Poor economic and living standards are not the only problem. According to Sheikh Al-Manie, the one difference between the political and security situation before and after the revolution is that now the police are nowhere to be found. "They stay inside the police stations and will not emerge to come to the aid of a citizen in need. This applies as much to the Security Directorate in North Sinai as it does to its subsidiary departments because they imagine that there are plots to wreak revenge in retribution for their long history of maltreatment. Political leaders are fully aware of the current situation and they do nothing."
"We were invited to a celebration at the military research centre in Ismailia. Most of the tribal elders did not attend. What’s the point? We cannot continue to listen to yet more idle promises and participate in pointless dialogues with the various agencies of government about so-called development initiatives. The next revolution is going to start here."
"National security," he says, has become no more than an excuse to perpetuate mistreatment. The army insists on creating a 5km buffer zone in Rafah in spite of the fact that 75 per cent of the inhabitants of Rafah live in the buffer zone. "Did Israel ever do something like this? No power on earth is going to remove us from this area."

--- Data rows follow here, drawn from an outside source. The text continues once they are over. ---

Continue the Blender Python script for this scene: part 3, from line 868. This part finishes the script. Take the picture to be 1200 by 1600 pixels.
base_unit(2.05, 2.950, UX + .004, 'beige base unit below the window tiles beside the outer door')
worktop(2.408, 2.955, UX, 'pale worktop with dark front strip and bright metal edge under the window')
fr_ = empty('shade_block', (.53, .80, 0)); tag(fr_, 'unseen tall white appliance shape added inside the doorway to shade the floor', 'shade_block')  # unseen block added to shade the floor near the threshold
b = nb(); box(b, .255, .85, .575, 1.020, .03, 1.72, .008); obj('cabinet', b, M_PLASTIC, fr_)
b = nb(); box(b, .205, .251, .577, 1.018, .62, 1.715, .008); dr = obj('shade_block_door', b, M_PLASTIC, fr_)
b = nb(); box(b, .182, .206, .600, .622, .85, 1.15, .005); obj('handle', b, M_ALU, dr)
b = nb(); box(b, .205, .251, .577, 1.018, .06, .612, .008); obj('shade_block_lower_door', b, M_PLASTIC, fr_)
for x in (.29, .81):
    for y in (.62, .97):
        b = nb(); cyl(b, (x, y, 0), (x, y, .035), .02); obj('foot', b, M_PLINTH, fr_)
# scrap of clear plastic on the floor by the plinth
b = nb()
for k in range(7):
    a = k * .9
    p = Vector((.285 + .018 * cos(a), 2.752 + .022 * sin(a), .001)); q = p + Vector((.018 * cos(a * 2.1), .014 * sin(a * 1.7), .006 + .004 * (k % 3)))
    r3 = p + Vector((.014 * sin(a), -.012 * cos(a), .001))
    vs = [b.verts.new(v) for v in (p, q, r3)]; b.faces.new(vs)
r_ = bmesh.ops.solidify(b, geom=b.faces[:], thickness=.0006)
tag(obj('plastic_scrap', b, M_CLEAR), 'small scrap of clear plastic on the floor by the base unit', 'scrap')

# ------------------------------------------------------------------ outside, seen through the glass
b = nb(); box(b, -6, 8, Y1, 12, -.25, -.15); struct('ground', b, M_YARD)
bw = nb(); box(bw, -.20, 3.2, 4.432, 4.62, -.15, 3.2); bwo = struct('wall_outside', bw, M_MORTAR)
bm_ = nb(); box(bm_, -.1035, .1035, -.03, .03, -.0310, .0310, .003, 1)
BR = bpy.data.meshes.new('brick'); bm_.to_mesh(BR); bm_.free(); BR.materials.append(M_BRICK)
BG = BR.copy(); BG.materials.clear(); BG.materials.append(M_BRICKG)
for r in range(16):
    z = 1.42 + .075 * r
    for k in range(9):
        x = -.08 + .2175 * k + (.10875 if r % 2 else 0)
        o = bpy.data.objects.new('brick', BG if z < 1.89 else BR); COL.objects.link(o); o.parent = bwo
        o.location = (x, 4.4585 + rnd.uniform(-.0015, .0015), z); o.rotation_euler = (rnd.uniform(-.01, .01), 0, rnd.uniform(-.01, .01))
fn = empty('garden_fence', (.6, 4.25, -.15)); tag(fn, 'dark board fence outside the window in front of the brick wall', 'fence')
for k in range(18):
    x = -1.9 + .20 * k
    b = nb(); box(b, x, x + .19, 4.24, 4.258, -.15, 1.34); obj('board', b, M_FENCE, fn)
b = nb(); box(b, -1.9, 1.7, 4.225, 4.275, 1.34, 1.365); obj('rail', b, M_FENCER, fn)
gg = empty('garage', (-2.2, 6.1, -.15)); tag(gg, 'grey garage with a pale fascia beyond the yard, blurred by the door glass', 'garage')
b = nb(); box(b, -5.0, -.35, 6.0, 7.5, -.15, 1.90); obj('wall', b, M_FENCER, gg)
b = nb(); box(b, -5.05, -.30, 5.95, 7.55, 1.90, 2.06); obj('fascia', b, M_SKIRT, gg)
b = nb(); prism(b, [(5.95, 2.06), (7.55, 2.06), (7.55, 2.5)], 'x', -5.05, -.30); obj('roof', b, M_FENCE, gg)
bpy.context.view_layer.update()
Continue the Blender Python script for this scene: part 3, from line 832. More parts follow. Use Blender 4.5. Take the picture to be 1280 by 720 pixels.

Al-Manie does not believe that the buffer zone has anything to do with closing down tunnels between Egypt and Gaza. "If they wanted to close the tunnels, they would have done it months ago without a buffer zone."
"Is there some kind of domestic or foreign conspiracy targeting the people of Sinai? Why have they begun to call the Sinai the Egyptian Afghanistan and the Sinai mountains Egypt’s Tora Bora? The US has begun to talk of fighting terrorism here and everyone warns of Al-Qaeda? But the idea of Al-Qaeda has captured the minds of many in the Middle East and in Egypt, not just in the Sinai. Outlaws in Sinai cannot number more than a few hundred. They could easily be handled by the security agencies if the agencies were not so lax. My hope is that the president takes a firm political position championing the people of Sinai and that rescues them from injustice."